Es curioso, pero el cristianismo nos dice justo lo contrario: no merecemos nada por nosotros mismos. Lo que tenemos es don inmerecido de Dios. Todo el honor y la gloria son del Señor, nosotros aspiramos a ser herramientas dóciles en sus Manos, porque de esta forma es como encontramos la razón de ser, vivir y seguir adelante día a día.
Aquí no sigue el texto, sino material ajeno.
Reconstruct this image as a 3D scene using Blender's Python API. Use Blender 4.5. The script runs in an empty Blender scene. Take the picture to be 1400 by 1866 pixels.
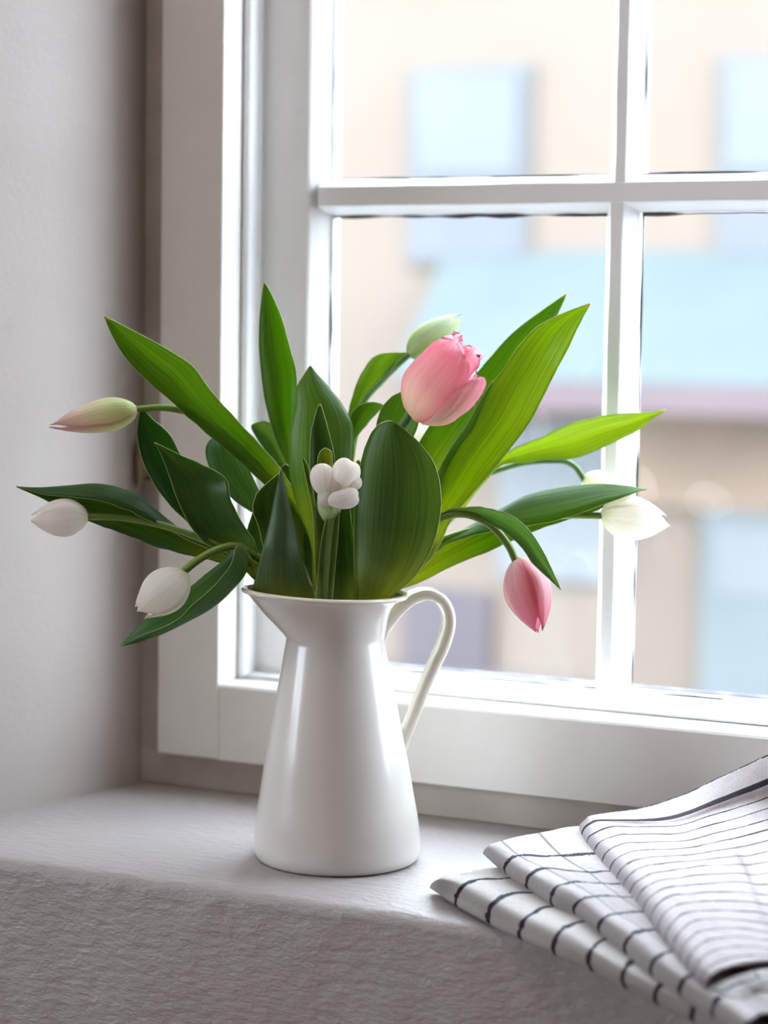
import bpy, bmesh, math, random
from mathutils import Vector, Matrix, noise

random.seed(7)
SC = bpy.context.scene
COL = SC.collection
R = math.radians

# ------------------------------------------------------------------ camera
W, H, FPX = 1400.0, 1866.0, 3900.0          # photograph size and focal length in its pixels
YAW, PITCH, ROLL = R(25), R(-4.75), R(0.9)
FW = Vector((-math.sin(YAW)*math.cos(PITCH), math.cos(YAW)*math.cos(PITCH), math.sin(PITCH)))
r0 = Vector((math.cos(YAW), math.sin(YAW), 0)); u0 = r0.cross(FW)
RT = r0*math.cos(ROLL) + u0*math.sin(ROLL); UP = RT.cross(FW)
DIST = 1.655
def ray(px, py): return FW + RT*((px-W/2)/FPX) - UP*((py-H/2)/FPX)
CAM = -ray(615, 1563)*DIST                   # the jug's foot is the origin, the sill is z = 0
def P(px, py, d=0.0): return CAM + ray(px, py)*(DIST + d/100)       # d: centimetres behind the jug's axis
def onz(px, py, z):
    v = ray(px, py); return CAM + v*((z-CAM.z)/v.z)
def ony(px, py, y):
    v = ray(px, py); return CAM + v*((y-CAM.y)/v.y)

cd = bpy.data.cameras.new('camera'); cam = bpy.data.objects.new('camera', cd); COL.objects.link(cam)
cam.matrix_world = Matrix.Translation(CAM) @ Matrix((RT, UP, -FW)).transposed().to_4x4()
cd.sensor_fit = 'VERTICAL'; cd.sensor_height = 36; cd.lens = FPX/H*36
cd.clip_start = 0.05; cd.clip_end = 300
cd.dof.use_dof = True; cd.dof.focus_distance = 1.60; cd.dof.aperture_fstop = 3.7
SC.camera = cam

# ------------------------------------------------------------------ sky, sun, exposure
wd = bpy.data.worlds.new('overcast_sky'); SC.world = wd; wd.use_nodes = True
bg = wd.node_tree.nodes['Background']
bg.inputs[0].default_value = (0.78, 0.89, 1.0, 1); bg.inputs[1].default_value = 14.0
sd = bpy.data.lights.new('sun', 'SUN'); sd.energy = 1.0; sd.angle = R(12); sd.color = (1, 0.93, 0.84)
sun = bpy.data.objects.new('sun', sd); COL.objects.link(sun)
sun.rotation_euler = (R(48), 0, R(14)); sun.location = (0, -6, 12)
for nm, loc, rot, sx, sy in (('portal', (0.28, 0.30, 0.74), (R(90), 0, R(180)), 1.2, 1.5),
                             ('portal', (-2.59, -1.875, 0.92), (R(90), 0, R(-90)), 1.45, 1.36)):
    ld = bpy.data.lights.new(nm, 'AREA'); ld.shape = 'RECTANGLE'; ld.size = sx; ld.size_y = sy
    ld.cycles.is_portal = True
    lo = bpy.data.objects.new(nm, ld); COL.objects.link(lo); lo.location = loc; lo.rotation_euler = rot
ld = bpy.data.lights.new('added_fill_light', 'AREA'); ld.shape = 'RECTANGLE'; ld.size = 0.9; ld.size_y = 0.5; ld.energy = 7; ld.color = (1, 0.95, 0.90)  # fill light added overhead to brighten flowers and frame; no fixture hangs there
lo = bpy.data.objects.new('added_fill_light', ld); COL.objects.link(lo); lo.location = (-0.45, -0.62, 1.70); lo.rotation_euler = (R(10), R(-8), 0)
SC.view_settings.view_transform = 'Standard'; SC.view_settings.look = 'None'
SC.view_settings.gamma = 1; SC.view_settings.use_curve_mapping = False
SC.view_settings.exposure = 0.0

# ------------------------------------------------------------------ materials
class Mat:
    def __init__(s, name):
        s.m = bpy.data.materials.new(name); s.m.use_nodes = True
        s.t = s.m.node_tree; s.b = s.t.nodes['Principled BSDF']; s.out = s.t.nodes['Material Output']
    def n(s, typ, ins=None, **kw):
        nd = s.t.nodes.new('ShaderNode' + typ)
        for k, v in kw.items(): setattr(nd, k, v)
        for k, v in (ins or {}).items(): s.set(nd, k, v)
        return nd
    def set(s, nd, k, v):
        sock = nd.inputs[k]
        if isinstance(v, bpy.types.Node): s.t.links.new(v.outputs[0], sock)
        elif isinstance(v, bpy.types.NodeSocket): s.t.links.new(v, sock)
        else: sock.default_value = v
    def math(s, op, a, b=None, c=None):
        nd = s.n('Math', operation=op); s.set(nd, 0, a)
        if b is not None: s.set(nd, 1, b)
        if c is not None: s.set(nd, 2, c)
        return nd.outputs[0]
    def mix(s, f, a, b, blend='MIX'):
        nd = s.n('MixRGB', blend_type=blend); s.set(nd, 0, f); s.set(nd, 1, a); s.set(nd, 2, b); return nd.outputs[0]
    def ramp(s, f, pts, interp='LINEAR'):
        nd = s.n('ValToRGB'); s.set(nd, 0, f); cr = nd.color_ramp; cr.interpolation = interp
        while len(cr.elements) < len(pts): cr.elements.new(0.5)
        for e, (p, c) in zip(cr.elements, pts):
            e.position = p; e.color = (c, c, c, 1) if not isinstance(c, tuple) else (*c, 1)
        return nd.outputs[0]
    def noise(s, scale, detail=3, rough=0.5, vec=None, stretch=None):
        if vec is None: vec = s.n('TexCoord').outputs['Object']
        if stretch: vec = s.n('VectorMath', {0: vec, 1: stretch}, operation='MULTIPLY').outputs[0]
        nd = s.n('TexNoise', {'Vector': vec, 'Scale': scale, 'Detail': detail, 'Roughness': rough})
        return nd.outputs['Fac']
    def bump(s, h, strength, dist=0.001, to=None):
        nd = s.n('Bump', {'Height': h, 'Strength': strength, 'Distance': dist})
        s.set(to or s.b, 'Normal', nd.outputs[0]); return nd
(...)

El que se ama a sí mismo (Jn 12,25) no puede amar a Dios, pero el que a causa de las desbordantes riquezas del amor divino, no se ama a sí mismo, éste ama a Dios. Un hombre como éste no busca jamás su propia gloria sino la de Dios, porque el que se ama a sí mismo busca su propia gloria. El que está unido a Dios ama la gloria de su creador. En efecto, lo propio de una alma sensible al amor de Dios es buscar constantemente la gloria de Dios cada vez que cumple sus mandamientos, y se alegra de su pasar desapercibido. Porque la gloria pertenece a Dios por su grandeza, y el pasar desapercibido es lo propio del hombre, porque eso le hace ser de la familia de Dios. Si obramos así nuestro gozo será grande como lo fue el de san Juan Bautista y comenzaremos a repetir sin cesar: «Él tiene que crecer y yo tengo que menguar» (Jn 3,30). (Diadoco de Foticé. La perfección espiritual, 12)
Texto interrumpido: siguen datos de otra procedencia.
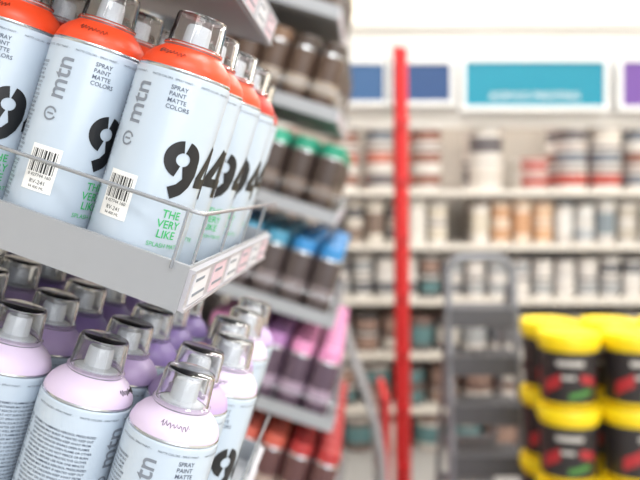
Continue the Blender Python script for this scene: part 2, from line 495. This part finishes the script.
# ------------------------------------------------------------ yellow lidded buckets on a pallet
m_yel=mat('bucket_yellow',srgb(244,214,16),.4); m_blk=mat('bucket_label_black',srgb(44,40,42),.4)
m_lr=mat('bucket_label_red',srgb(176,44,50),.4); m_lg=mat('bucket_label_green',srgb(80,140,66),.4)
m_lw=mat('bucket_label_grey',srgb(196,192,186),.4)
mb=MB(); mw=mat('pallet_wood',srgb(170,136,96),.8,var=.12)
Yk=2.56
cols=[.795,1.000,1.205,1.410]
for k in range(7): mb.box((.68+k*.145,Yk+.12,.062),(.10,.50,.016),mw)
for yy in (Yk-.10,Yk+.12,Yk+.34): mb.box((1.115,yy,.027),(.97,.07,.054),mw)
mb.obj('wooden_pallet')
HB=.233
for ix,x in enumerate(cols):
    for yy in (Yk,Yk+.215):
        mb=MB()
        for lv in range(4):
            z=.071+lv*HB; rad=.097
            M=Matrix.Translation((x,yy,z))@Matrix.Rotation(math.radians(random.uniform(-22,22)),4,'Z')
            h=HB-.003
            mb.lathe([(0,.002),(rad*.84,0),(rad*.85,h*.05),(rad*.88,h*.07),(rad*.94,h*.76),(rad*.945,h*.79)],[m_yel,m_yel,m_yel,m_blk,m_yel],28,M)
            mb.lathe([(rad*.945,h*.79),(rad*1.0,h*.80),(rad*1.0,h*.83),(rad*.98,h*.84),(rad*1.03,h*.85),(rad*1.03,h*.97),(rad*.98,h),(rad*.9,h*.97),(0,h*.97)],m_yel,28,M)
            def patch(a0,a1,z0,z1,m,skew=0.0):
                n=8; vs=[]
                for i in range(n+1):
                    an=math.radians(a0+(a1-a0)*i/n)
                    for zq in (z0,z1):
                        zq=zq+skew*h*i/n
                        rr=(rad*.88+(rad*.06)*((zq-h*.07)/(h*.69)))+.0010
                        vs.append((rr*math.sin(an),-rr*math.cos(an),zq))
                mb.add(vs,[(2*i,2*i+2,2*i+3,2*i+1) for i in range(n)],m,M)
            patch(-60,-22,h*.16,h*.34,m_lr,.14); patch(-5,42,h*.12,h*.20,m_lg,.08); patch(-30,24,h*.58,h*.65,m_lw)
            patch(18,52,h*.36,h*.48,m_lr,-.06); patch(-20,8,h*.40,h*.45,m_lw)
        mb.obj('paint_bucket_stack')

# ------------------------------------------------------------ hand truck with curved tube
m_tube=mat('tube_light_grey',srgb(180,180,184),.35,.4); m_rub=mat('rubber_black',srgb(34,34,36),.7)
mb=MB(); Y=2.85; s=Y/FPX
def Q(px,py,dy=0): 
    p=W(px,py,Y); return (p.x,p.y+dy,p.z)
for dy in (0,.36):
    mb.tube([Q(336,268,dy),Q(338,292,dy),Q(344,325,dy),Q(354,362,dy),Q(366,395,dy),Q(376,425,dy),Q(382,455,dy),Q(384,490,dy),(Q(384,490)[0],Y+dy,.14)],.014,m_tube,10)
for (px,py) in ((338,292),(354,362),(376,425),(384,500)):
    mb.tube([Q(px,py,0),Q(px,py,.36)],.011,m_tube,8)
xb=Q(384,490)[0]
mb.box((xb+.05,Y+.18,.018),(.24,.38,.012),m_red)
mb.box((xb+.012,Y+.18,.40),(.02,.34,.60),m_red)
for dy in (-.03,.39):
    M=Matrix.Translation((xb-.03,Y+dy,.12))@Matrix.Rotation(math.pi/2,4,'X')
    mb.lathe([(0,-.02),(.05,-.02),(.06,-.025),(.11,-.022),(.12,-.012),(.12,.012),(.11,.022),(.06,.025),(.05,.02),(0,.02)],[m_tube,m_tube,m_rub,m_rub,m_rub,m_rub,m_rub,m_tube,m_tube],24,M)
mb.obj('hand_truck')

# ------------------------------------------------------------ lights
def area(name,loc,sx,sy,en,col=(1,1,1),rot=(0,0,0)):
    l=bpy.data.lights.new(name,'AREA'); l.shape='RECTANGLE'; l.size=sx; l.size_y=sy; l.energy=en; l.color=col
    o=bpy.data.objects.new(name,l); scene.collection.objects.link(o); o.location=loc; o.rotation_euler=rot; return o
mled=mat('lamp_diffuser',(1,.99,.98),.5,emit=4.0)
for i,(x,y,en) in enumerate(((.5,-.9,25),(.5,1.0,25),(.5,2.9,27),(2.3,.1,25),(2.3,2.5,29),(.5,4.4,32),(2.2,4.4,24))):
    b=MB(); b.box((x,y,3.085),(1.3,.34,.03),mled); b.obj('ceiling_light_panel')
    area('ceiling_area_light',(x,y,3.06),1.25,.32,en,(1,.985,.965))
area('rear_area_light',(1.6,-2.2,1.9),3.0,1.8,58,(.97,.985,1.0),(math.radians(80),0,math.radians(22)))  # unseen soft area lamp behind the camera at right, no window there
w=bpy.data.worlds.new('world'); scene.world=w; w.use_nodes=True
bg=w.node_tree.nodes['Background']; bg.inputs[0].default_value=(.95,.97,1,1); bg.inputs[1].default_value=.66

# ------------------------------------------------------------ camera
cam=bpy.data.cameras.new('camera'); co=bpy.data.objects.new('camera',cam); scene.collection.objects.link(co)
co.location=(0,0,H); co.rotation_euler=(math.radians(90),0,0)
cam.sensor_width=36; cam.lens=FPX*36/640; cam.shift_y=-(240-190)/640.0
cam.clip_start=.02
cam.dof.use_dof=True; cam.dof.focus_distance=.535; cam.dof.aperture_fstop=5.2
scene.camera=co
scene.view_settings.view_transform='Standard'
scene.view_settings.exposure=0.0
Negarnos a nosotros mismos puede parecer una propuesta sado-masoquista, pero es todo lo contrario, ya que cuando nos negamos es cuando nos encontramos. Cuando perdemos la vida por Cristo, es cuando la encontramos. Dicho de forma rápida, la evangelización es anti-marketiniana. No es una oferta que cree deseos inexistentes y nos urja a saciarlos con lo que nos ofrecen. Lo que Cristo nos ofrece es perdernos en El para ser otra persona diferente nacida del Agua y del Espíritu, como le indicó a Nicodemo.
San Juan Bautista dejó muy claro el camino: «Él tiene que crecer y yo tengo que menguar». Menguar para dejar espacio en nosotros a la Luz que nos llena e ilumina.
Nadie enciende una lámpara y la cubre con una vasija, o la pone debajo de un lecho, sino que la pone sobre un candelero, para que los que entren vean la luz. (Lc 8, 16)
Una vez se encienda la Luz, la evangelización se convierte en algo natural, no forzado, promocionado o pre-motivado. Quien se vacía para ser lámpara que contiene la Luz de Cristo, simplemente deja que brille la Luz que humildemente recoge en su interior.
Negarse a sí mismo es abrir el corazón a Dios.